Sans Other Inram 1 is a very bold, normal width, medium contrast, italic, normal x-height font.
Keywords: headlines, posters, sports branding, packaging, logos, sporty, retro, loud, playful, confident, impact, motion, attention, display, branding, oblique, chunky, rounded, jaunty, dynamic.
A heavy, oblique sans with compact, swelling forms and smooth, rounded curves. Strokes feel brush-like despite being solid, with tapered terminals and subtle directional thick–thin shifts that create a lively rhythm. Counters are relatively tight and often teardrop-shaped, and joins lean toward soft, scooped transitions rather than crisp geometry. The overall texture is dense and energetic, with slightly irregular letterwidths and a forward-leaning stance that reads as intentionally punchy rather than strictly engineered.
Best suited to short, high-impact text such as headlines, posters, title cards, and bold callouts where its slanted energy can lead the composition. It also fits sports-themed branding, product packaging, and logo or wordmark work that benefits from a compact, forceful silhouette. For longer passages, it works more as emphasis or display copy than as continuous reading text.
The tone is bold and extroverted, with a vintage, action-forward feel that suggests speed and impact. Its exaggerated slant and chunky silhouettes give it a playful bravado, leaning toward sporty signage and expressive headline typography rather than quiet neutrality.
The design appears intended to deliver maximum punch and motion in a simplified sans structure—combining a strong oblique stance with softened, tapered terminals to feel fast, friendly, and attention-grabbing. Its lively modulation and chunky proportions aim to stand out in display contexts while keeping letterforms broadly familiar.
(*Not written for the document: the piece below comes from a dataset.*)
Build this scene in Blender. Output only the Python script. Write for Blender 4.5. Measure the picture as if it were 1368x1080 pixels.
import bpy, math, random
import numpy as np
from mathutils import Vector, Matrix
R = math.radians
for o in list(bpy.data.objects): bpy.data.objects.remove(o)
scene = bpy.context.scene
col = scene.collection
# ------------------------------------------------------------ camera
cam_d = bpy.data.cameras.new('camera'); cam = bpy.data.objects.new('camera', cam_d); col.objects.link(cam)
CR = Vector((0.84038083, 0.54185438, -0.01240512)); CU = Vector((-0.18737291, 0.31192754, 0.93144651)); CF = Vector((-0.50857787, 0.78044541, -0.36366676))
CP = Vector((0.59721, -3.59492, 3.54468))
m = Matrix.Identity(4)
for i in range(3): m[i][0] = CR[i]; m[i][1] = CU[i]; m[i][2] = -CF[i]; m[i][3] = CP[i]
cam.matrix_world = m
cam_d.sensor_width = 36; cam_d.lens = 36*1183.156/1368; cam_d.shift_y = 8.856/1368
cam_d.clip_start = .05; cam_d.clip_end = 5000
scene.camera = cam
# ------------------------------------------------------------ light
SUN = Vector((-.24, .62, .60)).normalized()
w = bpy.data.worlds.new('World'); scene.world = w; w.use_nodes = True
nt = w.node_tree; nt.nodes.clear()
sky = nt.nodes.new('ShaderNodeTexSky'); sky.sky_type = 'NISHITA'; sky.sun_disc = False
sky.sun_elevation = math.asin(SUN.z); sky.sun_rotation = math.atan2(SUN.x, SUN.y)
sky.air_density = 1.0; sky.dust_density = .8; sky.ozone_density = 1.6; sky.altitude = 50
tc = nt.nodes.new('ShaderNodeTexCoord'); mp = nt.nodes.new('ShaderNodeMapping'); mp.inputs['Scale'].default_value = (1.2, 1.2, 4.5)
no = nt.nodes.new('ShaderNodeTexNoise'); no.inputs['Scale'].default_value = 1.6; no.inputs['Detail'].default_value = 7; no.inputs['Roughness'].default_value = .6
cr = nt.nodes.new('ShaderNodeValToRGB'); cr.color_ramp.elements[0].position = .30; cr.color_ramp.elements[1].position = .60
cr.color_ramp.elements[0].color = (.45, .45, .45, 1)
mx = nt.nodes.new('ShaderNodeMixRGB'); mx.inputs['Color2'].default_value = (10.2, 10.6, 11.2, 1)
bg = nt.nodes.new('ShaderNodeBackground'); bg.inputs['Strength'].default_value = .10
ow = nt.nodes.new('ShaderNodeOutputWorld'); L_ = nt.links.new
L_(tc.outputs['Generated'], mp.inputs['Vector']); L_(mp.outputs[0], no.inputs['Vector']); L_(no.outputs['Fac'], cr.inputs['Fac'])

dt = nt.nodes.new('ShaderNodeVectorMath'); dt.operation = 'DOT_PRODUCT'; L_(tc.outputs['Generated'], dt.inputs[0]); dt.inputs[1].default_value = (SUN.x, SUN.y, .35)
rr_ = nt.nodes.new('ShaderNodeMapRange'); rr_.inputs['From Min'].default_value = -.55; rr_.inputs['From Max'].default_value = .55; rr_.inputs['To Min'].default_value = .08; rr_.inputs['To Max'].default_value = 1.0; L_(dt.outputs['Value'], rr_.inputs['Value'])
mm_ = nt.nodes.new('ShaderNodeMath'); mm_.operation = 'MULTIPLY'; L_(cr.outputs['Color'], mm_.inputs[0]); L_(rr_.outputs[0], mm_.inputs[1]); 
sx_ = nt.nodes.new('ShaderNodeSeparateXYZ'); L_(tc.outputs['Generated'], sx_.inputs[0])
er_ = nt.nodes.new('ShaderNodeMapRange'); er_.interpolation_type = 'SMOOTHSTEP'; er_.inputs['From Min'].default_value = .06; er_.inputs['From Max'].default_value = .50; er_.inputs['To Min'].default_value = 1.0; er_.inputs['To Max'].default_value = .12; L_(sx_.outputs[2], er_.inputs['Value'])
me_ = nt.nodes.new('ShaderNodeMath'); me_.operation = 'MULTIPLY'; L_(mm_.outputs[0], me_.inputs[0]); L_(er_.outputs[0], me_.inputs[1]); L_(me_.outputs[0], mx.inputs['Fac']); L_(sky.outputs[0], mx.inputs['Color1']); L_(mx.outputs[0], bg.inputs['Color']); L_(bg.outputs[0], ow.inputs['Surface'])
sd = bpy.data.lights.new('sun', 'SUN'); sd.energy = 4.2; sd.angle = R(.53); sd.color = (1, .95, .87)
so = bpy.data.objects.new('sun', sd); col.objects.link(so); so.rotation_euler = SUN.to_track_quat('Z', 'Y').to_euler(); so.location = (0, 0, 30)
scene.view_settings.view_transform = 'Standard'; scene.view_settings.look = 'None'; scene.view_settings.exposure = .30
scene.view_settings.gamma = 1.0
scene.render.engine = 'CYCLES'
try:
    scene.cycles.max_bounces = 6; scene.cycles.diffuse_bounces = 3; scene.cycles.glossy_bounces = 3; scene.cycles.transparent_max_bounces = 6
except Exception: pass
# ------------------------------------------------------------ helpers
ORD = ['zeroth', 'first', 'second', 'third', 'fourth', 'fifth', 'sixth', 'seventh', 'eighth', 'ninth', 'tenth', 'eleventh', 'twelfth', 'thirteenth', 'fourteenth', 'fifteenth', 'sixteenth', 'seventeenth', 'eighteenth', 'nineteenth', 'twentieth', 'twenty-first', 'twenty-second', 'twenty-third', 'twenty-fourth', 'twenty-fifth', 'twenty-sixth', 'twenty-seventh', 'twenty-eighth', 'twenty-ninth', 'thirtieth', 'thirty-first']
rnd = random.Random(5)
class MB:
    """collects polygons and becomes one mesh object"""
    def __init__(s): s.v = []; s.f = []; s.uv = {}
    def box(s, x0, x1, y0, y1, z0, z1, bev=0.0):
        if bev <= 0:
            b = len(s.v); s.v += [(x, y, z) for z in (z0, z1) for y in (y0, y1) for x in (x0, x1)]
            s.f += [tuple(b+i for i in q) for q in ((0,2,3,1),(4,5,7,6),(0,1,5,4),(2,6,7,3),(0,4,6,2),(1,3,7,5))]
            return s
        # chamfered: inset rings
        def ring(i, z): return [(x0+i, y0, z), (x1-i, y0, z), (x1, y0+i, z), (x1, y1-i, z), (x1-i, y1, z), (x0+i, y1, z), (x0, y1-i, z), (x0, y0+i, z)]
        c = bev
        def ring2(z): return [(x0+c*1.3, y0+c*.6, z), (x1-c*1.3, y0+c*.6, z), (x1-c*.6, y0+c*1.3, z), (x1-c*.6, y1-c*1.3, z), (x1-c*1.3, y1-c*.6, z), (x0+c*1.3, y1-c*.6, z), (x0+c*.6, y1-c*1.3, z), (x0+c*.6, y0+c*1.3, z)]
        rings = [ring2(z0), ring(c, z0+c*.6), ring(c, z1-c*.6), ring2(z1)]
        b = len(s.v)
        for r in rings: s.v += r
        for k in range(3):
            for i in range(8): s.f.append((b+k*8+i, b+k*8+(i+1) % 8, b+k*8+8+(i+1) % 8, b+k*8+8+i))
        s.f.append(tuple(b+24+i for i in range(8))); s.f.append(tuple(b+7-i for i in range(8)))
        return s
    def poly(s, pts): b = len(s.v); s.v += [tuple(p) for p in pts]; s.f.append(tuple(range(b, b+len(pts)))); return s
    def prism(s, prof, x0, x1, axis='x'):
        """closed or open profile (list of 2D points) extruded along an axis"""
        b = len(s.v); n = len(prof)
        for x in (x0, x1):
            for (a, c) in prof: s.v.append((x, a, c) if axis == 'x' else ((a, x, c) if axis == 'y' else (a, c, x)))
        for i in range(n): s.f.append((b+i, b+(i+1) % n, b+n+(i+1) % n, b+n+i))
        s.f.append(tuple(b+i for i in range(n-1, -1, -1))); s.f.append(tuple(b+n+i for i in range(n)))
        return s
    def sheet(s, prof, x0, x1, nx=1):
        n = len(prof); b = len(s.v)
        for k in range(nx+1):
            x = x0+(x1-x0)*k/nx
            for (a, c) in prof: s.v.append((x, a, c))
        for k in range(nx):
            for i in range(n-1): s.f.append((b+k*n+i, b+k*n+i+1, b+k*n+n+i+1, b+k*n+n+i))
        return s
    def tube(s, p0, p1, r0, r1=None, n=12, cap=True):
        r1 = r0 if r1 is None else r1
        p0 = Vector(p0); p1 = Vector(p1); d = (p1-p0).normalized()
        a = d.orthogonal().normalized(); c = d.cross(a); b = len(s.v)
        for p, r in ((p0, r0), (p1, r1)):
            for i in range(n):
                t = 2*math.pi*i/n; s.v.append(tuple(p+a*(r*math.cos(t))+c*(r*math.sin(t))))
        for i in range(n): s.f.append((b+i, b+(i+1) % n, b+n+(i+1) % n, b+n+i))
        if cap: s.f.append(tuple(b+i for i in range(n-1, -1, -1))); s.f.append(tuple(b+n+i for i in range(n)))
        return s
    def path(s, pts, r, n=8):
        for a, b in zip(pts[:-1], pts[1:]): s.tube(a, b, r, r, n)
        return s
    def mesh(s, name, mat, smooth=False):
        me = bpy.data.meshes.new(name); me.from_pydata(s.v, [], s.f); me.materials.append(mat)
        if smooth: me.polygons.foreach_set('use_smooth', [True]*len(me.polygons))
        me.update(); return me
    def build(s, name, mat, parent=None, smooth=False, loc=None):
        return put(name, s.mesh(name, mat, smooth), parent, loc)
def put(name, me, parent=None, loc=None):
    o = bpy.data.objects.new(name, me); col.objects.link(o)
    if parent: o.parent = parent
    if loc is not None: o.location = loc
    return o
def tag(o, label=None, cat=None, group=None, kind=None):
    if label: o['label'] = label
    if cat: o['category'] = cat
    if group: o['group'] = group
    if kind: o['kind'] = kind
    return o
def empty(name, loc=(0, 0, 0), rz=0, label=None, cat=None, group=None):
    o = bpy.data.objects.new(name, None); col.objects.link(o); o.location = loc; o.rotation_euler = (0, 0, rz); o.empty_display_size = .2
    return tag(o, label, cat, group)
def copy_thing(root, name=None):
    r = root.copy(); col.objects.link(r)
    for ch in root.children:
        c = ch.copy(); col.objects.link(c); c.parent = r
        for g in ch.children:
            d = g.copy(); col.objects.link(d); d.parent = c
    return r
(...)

Uppercase shapes prioritize mass and momentum, while lowercase stays compact with sturdy bowls and short extenders, keeping word shapes tight. Numerals match the same buoyant, forward-leaning style and maintain strong presence at display sizes. The italic angle and the heavy weight combine to create strong directional emphasis, making spacing and line breaks visually prominent in longer settings.